Jepson Fellows for 2011-12 and Their Project Summaries
Jepson Fellows for the 2011-2012 academic year.
Project titles and summaries provided by the authors are listed below.
1. Surupa Gupta, Assistant Professor, Department of Political Science and International Affairs (Political Science)
“Anticipating globalization: the politics and economics of farm sector restructuring in India”
Project Summary: The re-negotiation of the WTO Agreement on Agriculture, which began in 2002, provided the impetus for a long-awaited debate on farm sector restructuring in India.
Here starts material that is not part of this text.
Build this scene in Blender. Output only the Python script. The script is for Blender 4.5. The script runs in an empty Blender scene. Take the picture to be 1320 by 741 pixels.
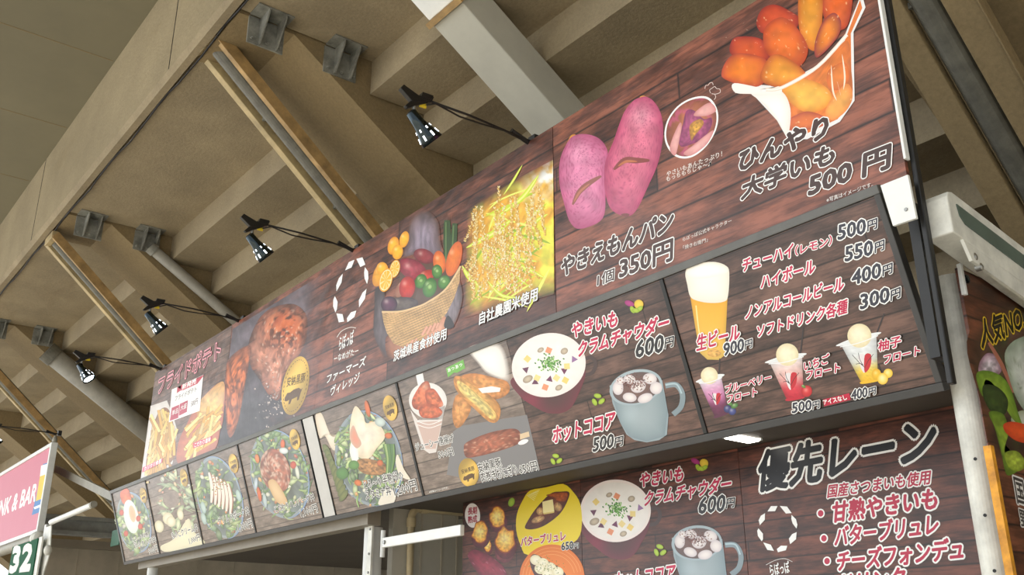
import bpy, bmesh, math, random
import numpy as np
from mathutils import Matrix, Vector
from mathutils.geometry import tessellate_polygon

# ------------------------------------------------------------------ scene, camera, light
SC = bpy.context.scene
COL = SC.collection
EYE = 1.65                                  # camera height over the concourse floor
# camera orientation solved from the vanishing points of the sign row and of the posts
_c = np.array((660.0, 370.5))
_v1 = np.array((-390.0, 845.0)); _vv = np.array((650.0, -2950.0))
FOC = math.sqrt(-np.dot(_v1 - _c, _vv - _c))
_d1 = np.append(_v1 - _c, FOC); _d1 /= np.linalg.norm(_d1)
_dz = np.append(_vv - _c, FOC); _dz /= np.linalg.norm(_dz)
_X = -_d1; _Z = _dz; _Y = np.cross(_Z, _X)
ROT = np.stack([_X, _Y, _Z], 1)             # camera = ROT @ world (x right, y down, z forward)

cam_data = bpy.data.cameras.new('camera')
cam_data.sensor_width = 36.0
cam_data.lens = FOC * 36.0 / 1320.0
cam_data.clip_start = 0.05; cam_data.clip_end = 300
cam = bpy.data.objects.new('camera', cam_data); COL.objects.link(cam)
cam.matrix_world = Matrix(((ROT[0][0], -ROT[1][0], -ROT[2][0], 0),
                           (ROT[0][1], -ROT[1][1], -ROT[2][1], 0),
                           (ROT[0][2], -ROT[1][2], -ROT[2][2], EYE), (0, 0, 0, 1)))
SC.camera = cam

world = bpy.data.worlds.new('overcast_sky'); SC.world = world; world.use_nodes = True
_n = world.node_tree.nodes; _bg = _n['Background']
_bg.inputs[0].default_value = (0.93, 0.97, 1.0, 1)
# overcast sky, its low left side brightened to put glare on the far signs
_wt = world.node_tree; _tc = _n.new('ShaderNodeTexCoord'); _dp = _n.new('ShaderNodeVectorMath'); _dp.operation = 'DOT_PRODUCT'
_dp.inputs[1].default_value = Vector((-.86, -.48, .16)).normalized(); _wt.links.new(_tc.outputs['Generated'], _dp.inputs[0])
_mr = _n.new('ShaderNodeMapRange'); _mr.interpolation_type = 'SMOOTHSTEP'; _wt.links.new(_dp.outputs['Value'], _mr.inputs[0])
for _k, _v in zip((1, 2, 3, 4), (.3, 1.0, 0.75, 2.3)): _mr.inputs[_k].default_value = _v
_wt.links.new(_mr.outputs[0], _bg.inputs[1])
sun_d = bpy.data.lights.new('sun', 'SUN'); sun_d.energy = 5.0; sun_d.angle = math.radians(12); sun_d.color = (1, .95, .86)
sun = bpy.data.objects.new('sun', sun_d); COL.objects.link(sun)
sun.rotation_euler = (math.radians(35), 0, math.radians(10)); sun.location = (0, -12, 14)
SC.view_settings.view_transform = 'Standard'; SC.view_settings.look = 'None'
SC.view_settings.exposure = 0.4; SC.view_settings.gamma = 1.0; SC.view_settings.use_curve_mapping = False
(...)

The pressure from these negotiations and political and economic ground realities within India helped initiate a series of agricultural reforms during 2001-2010. This project seeks to understand why some reforms were successfully launched while others had to be abandoned. Did domestic politics trump international factors and politics win over economics? . . .
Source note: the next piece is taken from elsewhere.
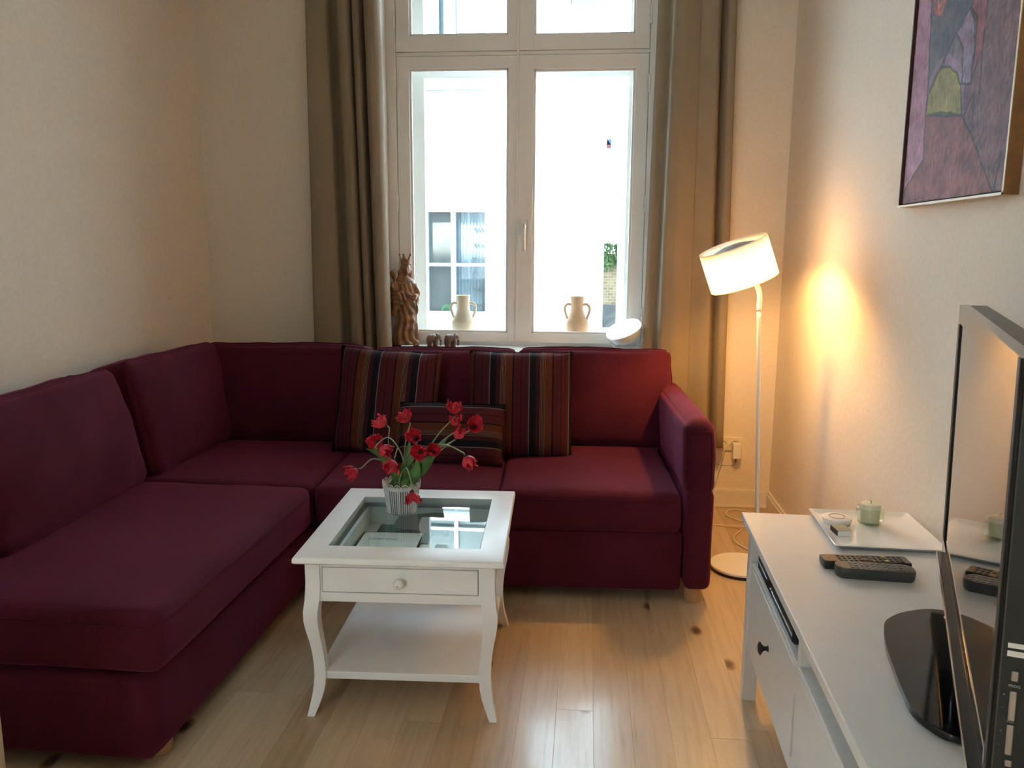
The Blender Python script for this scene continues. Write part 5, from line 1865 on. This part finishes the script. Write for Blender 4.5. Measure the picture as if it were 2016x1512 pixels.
# buttons and stickers on the near side
sx_off = 0.0
for (zc, h_, x_) in ((0.852, 0.012, 0.020), (0.815, 0.036, 0.020), (0.772, 0.038, 0.020), (0.742, 0.008, 0.021), (0.722, 0.009, 0.021)):
    z = zc - CH
    bm = NB(); box(bm, x_ - 0.0035, x_ + 0.0035, -HW - 0.0065, -HW - 0.003, z - h_ / 2, z + h_ / 2, 0.001, 1); tvp('side_button', bm, M['silver'])
for (zc, hh) in ((0.889, 0.006), (0.879, 0.007)):
    bm = NB(); box(bm, 0.0105, 0.056, -HW - 0.0046, -HW - 0.0038, zc - CH - hh / 2, zc - CH + hh / 2); tvp('sticker', bm, M['label_white'])
for (s_, x_, zc) in (('PROG', 0.0145, 0.8380), ('+', 0.0095, 0.826), ('-', 0.0095, 0.810), ('VOL', 0.0155, 0.7935), ('+', 0.0095, 0.780), ('-', 0.0095, 0.763), ('MENU', 0.0055, 0.7205)):
    o = text_obj('button_text', s_, 0.0045, M['grey_print'], tv, (0, 0, 0), (0, 0, 0))
    o.matrix_local = body_m @ Matrix.Translation((x_, -HW - 0.0043, zc - CH)) @ Matrix.Rotation(R(90), 4, 'X')
# stand
bm = NB(); tube(bm, [(0.045, 0, 0.018), (0.045, 0, Z0 + 0.06)], 0.032, 24); obj('stand_neck', bm, M['black_gloss'], tv, True)
poly = []
fr_ = [(-0.165, 0.02), (-0.158, -0.012), (-0.112, -0.050), (-0.04, -0.068), (0.039, -0.082), (0.12, -0.094), (0.185, -0.098), (0.225, -0.096), (0.256, -0.084), (0.282, -0.068), (0.301, -0.050), (0.322, -0.026), (0.334, 0.0), (0.335, 0.04), (0.318, 0.10), (0.25, 0.145), (0.10, 0.16), (-0.05, 0.155), (-0.13, 0.12), (-0.165, 0.06)]
bm = NB()
P_ = smooth_path([(x, y, 0) for y, x in fr_] + [(fr_[0][1], fr_[0][0], 0)], 4)[:-1]
prism(bm, [(p.x, p.y) for p in P_], 0.004, 0.016, 0.003)
obj('stand_base', bm, M['black_gloss'], tv, autosmooth=40)
bm = NB(); prism(bm, [(p.x * 0.94 + 0.002, (p.y - 0.08) * 0.94 + 0.08) for p in P_], 0.0, 0.004); obj('stand_pad', bm, M['black_matt'], tv)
2. Jason James, Assistant Professor, Department of Sociology and Anthropology (Anthropology)
“Between Monument Avenue and Lumpkin’s Jail: Slavery and Race in Richmond’s Commemorative Landscape”
Project Summary: My project is to turn an ethnographical lens on current initiatives and debates surrounding the commemoration of the Civil War and slavery in Richmond. I want to probe what local commemorative efforts and discussions reveal not only about the current status of a past that remains troublesome for many Americans, but also about racial identities, sentiments of local and national belonging, and discourses of victimhood that find expression in discussions of whether and how to commemorate the past.
3. Mary Elizabeth Mathews, Associate Professor, Department of Classics, Philosophy, and Religion (Religion)
“’Every Grace That Brings You Nigh’: African Americans, Fundamentalists, and the Great Migration”
Project Summary: This project will examine the connections between early Fundamentalists and African Americans between 1919 and 1935 to determine what relationships these two groups built and to what extent racial prejudices prevented a more lasting alliance. By completing this work, I hope to challenge assumptions about the role of theology in the African American churches, as well as provide a new dimension in the scholarship of early Fundamentalist leaders.
4. Gary N. Richards, Associate Professor, Department of English, Linguistics, and Communication (English)
“A Queer Quarter: Literary Imaginings of Gay New Orleans”
Project Summary: This project seeks to move my book-length survey of literary representations of gay New Orleans nearer completion by developing for publication a long chapter (or multiple chapters) that addresses nineteenth-century representations of male gender transitivity and same-sex desire associated with that city in Harriet Beecher Stowe’s Uncle Tom’s Cabin (1851: 1852), George Washington Cable’s The Grandissimes (1880) , and various short stories by Kate Chopin.
5. Jess M. Rigelhaupt, Assistant Professor, Department of History and American Studies (History)
“Building A Popular Front: Civil Rights, Unions, and Workers’ Education in the Mid-Twentieth Century (And How the San Francisco Bay Area Got to Be the Way It Is)
Project Summary. The San Francisco Bay Area’s Popular Front, which formed during the 1930s, has continued to impact local and national politics into the twenty-first century. This project, a book-length study, seeks to explain how progressive politics became a defining characteristic of Northern California life by examining the history of the civil rights-labor-left coalition building in the San Francisco Bay area from the 1930s to the 1970s.